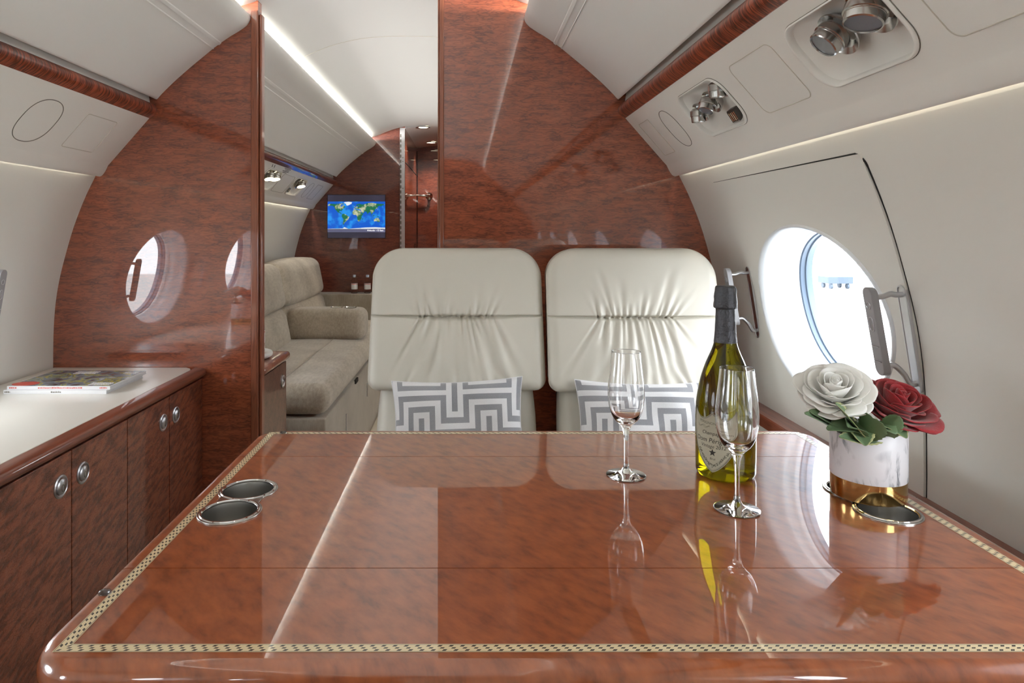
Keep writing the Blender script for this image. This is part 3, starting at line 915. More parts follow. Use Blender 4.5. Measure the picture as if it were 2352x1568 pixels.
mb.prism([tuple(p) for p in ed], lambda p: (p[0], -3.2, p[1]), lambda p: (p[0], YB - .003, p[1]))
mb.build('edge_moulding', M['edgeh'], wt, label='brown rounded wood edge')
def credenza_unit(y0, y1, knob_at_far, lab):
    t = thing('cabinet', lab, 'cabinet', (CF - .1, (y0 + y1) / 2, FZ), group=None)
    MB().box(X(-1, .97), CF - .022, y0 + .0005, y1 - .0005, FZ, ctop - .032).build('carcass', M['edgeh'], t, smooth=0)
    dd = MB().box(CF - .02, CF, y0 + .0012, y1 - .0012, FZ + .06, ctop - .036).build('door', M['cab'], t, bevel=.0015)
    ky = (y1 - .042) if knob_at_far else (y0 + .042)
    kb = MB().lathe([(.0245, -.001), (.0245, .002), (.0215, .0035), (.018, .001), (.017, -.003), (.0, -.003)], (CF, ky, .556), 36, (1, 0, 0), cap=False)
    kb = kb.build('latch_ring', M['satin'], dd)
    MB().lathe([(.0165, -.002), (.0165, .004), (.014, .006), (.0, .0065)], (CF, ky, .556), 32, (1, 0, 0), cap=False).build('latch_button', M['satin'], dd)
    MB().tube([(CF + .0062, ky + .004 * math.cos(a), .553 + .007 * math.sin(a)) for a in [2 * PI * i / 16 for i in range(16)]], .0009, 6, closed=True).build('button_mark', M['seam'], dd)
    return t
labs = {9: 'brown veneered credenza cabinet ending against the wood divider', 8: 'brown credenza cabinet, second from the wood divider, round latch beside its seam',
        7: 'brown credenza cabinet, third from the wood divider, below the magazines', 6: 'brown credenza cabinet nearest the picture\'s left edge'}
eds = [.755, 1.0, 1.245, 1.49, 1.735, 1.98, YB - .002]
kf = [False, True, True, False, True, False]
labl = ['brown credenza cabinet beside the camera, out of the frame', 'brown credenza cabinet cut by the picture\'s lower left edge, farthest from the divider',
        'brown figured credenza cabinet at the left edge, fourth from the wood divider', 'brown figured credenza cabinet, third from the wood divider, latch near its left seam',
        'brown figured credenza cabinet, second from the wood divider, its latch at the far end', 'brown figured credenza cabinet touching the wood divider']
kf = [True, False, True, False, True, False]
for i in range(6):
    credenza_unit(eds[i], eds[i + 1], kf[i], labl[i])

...

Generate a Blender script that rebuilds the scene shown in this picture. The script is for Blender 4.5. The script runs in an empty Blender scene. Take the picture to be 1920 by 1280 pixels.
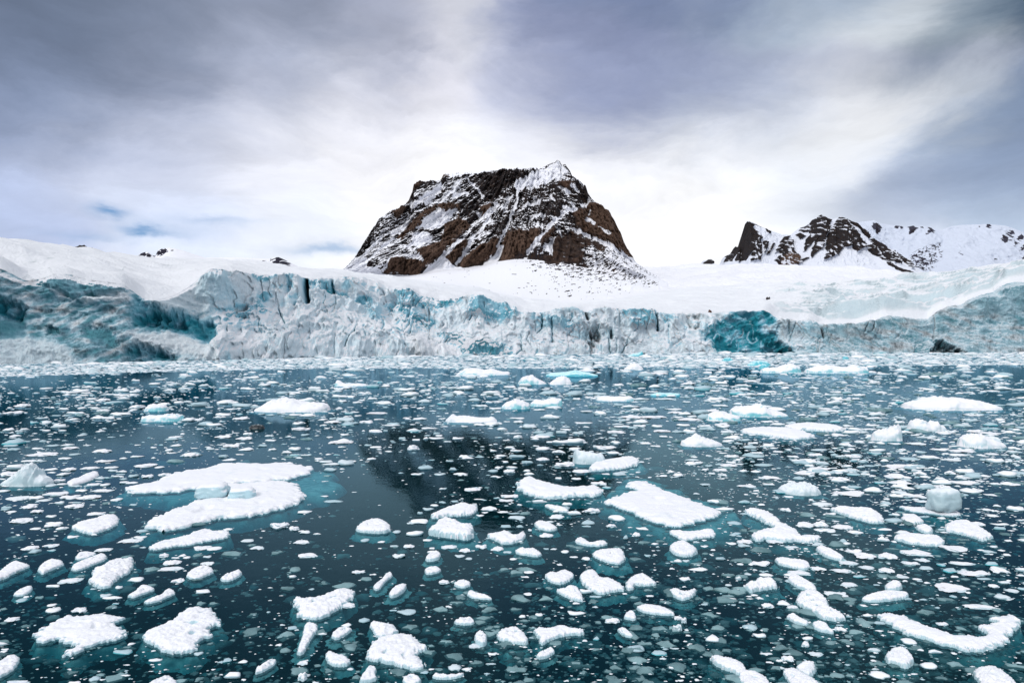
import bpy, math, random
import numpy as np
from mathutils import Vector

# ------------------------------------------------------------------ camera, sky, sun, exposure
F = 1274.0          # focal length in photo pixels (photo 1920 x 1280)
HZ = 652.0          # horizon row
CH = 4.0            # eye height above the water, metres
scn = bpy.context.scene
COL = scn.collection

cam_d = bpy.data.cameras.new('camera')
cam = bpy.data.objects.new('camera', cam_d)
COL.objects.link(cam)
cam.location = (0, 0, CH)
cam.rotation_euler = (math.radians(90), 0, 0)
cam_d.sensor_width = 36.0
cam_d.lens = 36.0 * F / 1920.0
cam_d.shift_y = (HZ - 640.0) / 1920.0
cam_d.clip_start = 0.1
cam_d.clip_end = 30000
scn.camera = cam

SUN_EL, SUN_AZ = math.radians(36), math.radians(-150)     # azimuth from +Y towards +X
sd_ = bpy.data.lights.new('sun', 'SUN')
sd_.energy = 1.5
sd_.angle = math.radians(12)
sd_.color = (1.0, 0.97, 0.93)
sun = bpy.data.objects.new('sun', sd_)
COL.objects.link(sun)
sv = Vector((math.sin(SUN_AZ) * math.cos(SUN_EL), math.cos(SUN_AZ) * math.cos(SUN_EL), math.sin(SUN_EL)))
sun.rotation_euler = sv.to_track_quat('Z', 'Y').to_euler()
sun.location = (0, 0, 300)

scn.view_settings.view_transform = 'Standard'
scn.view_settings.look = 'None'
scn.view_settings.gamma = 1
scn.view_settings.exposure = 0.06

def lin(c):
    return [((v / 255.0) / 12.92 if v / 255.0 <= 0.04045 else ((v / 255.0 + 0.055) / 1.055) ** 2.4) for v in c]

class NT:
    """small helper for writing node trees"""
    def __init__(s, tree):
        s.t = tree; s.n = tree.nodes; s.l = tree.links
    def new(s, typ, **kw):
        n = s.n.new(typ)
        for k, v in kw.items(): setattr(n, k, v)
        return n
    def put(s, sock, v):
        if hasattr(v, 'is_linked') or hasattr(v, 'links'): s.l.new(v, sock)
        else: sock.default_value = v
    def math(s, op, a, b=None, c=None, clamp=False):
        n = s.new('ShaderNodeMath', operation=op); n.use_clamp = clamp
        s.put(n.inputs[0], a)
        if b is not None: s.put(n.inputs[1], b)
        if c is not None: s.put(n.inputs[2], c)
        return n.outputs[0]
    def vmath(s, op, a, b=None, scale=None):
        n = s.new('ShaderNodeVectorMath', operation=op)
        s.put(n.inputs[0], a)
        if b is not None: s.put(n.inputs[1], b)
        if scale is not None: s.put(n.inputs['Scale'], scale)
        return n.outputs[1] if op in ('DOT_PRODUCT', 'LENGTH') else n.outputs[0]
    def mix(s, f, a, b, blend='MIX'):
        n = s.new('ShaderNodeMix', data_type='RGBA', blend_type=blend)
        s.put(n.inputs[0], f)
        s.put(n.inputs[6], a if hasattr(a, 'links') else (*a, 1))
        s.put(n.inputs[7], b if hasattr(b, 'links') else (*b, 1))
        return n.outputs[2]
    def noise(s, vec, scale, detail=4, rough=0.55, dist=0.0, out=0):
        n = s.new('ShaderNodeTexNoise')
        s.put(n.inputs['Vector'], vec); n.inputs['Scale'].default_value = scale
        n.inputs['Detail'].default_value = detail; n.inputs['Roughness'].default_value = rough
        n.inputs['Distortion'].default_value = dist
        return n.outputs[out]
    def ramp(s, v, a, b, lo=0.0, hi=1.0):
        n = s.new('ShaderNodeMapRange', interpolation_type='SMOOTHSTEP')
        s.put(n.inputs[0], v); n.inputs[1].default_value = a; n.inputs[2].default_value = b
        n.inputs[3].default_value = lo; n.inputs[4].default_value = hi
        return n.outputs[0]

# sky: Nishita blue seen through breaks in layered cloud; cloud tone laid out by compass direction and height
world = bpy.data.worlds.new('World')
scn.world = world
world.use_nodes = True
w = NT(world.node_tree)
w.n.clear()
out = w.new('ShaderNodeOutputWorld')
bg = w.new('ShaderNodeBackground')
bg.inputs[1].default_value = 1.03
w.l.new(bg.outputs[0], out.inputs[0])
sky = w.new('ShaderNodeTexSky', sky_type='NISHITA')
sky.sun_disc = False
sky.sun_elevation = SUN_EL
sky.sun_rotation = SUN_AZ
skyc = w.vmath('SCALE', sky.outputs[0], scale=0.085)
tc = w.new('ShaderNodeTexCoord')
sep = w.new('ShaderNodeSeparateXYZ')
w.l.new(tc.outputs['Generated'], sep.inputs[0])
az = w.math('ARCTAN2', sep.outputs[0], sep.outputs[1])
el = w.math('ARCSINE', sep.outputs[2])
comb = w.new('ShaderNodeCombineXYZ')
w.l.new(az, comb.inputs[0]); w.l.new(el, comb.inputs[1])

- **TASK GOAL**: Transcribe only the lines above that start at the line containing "Generate a Blender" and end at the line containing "from mathutils import Vector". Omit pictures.

- **TASK RESPONSE**:
Generate a Blender script that rebuilds the scene shown in this picture. The script is for Blender 4.5. The script runs in an empty Blender scene. Take the picture to be 1920 by 1280 pixels.
import bpy, math, random
import numpy as np
from mathutils import Vector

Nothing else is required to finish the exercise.